In other words, Beijing's claim to the whole of the South China Sea, based on its 1947 nine-dash map and its recent land-reclamation activities in the Spratly Islands, Paracels and Scarborough Shoal, is not open to negotiation. And, as if to back up his words, latest satellite images show that Beijing has transformed the partly submerged Mischief Reef (in the Spratlys) into an island since the beginning of this year. This artificial island now has an aircraft runway, shipping docks and at least one multi-storey building.
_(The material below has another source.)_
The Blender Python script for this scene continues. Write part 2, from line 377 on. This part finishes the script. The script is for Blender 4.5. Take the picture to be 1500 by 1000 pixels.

China also appears to be building an airstrip on the Fiery Cross Reef, also in the Spratly Islands. As the Philippines, one of the claimants to islands in the area, pointed out, these facilities and assets could be used to disrupt freedom of navigation in the South China Sea. Of course, Beijing asserts that the facilities are there for peaceful purposes - to provide emergency services to China's own fishing and merchant fleets, vessels of neighbouring countries and other ships that sail across the South China Sea. Indeed, Beijing maintains that all it wants is good relations with its southern neighbours. So, at the Boao Forum for Asia, an annual economic dialogue held in China's Hainan province earlier this month, President Xi Jinping himself outlined proposals, inter alia, for a Maritime Silk Road that will link China to the Indian Ocean via the South China Sea. And this year is supposed to be one of China-Asean cooperation. The Silk Road proposal is to encourage a free flow of economic factors.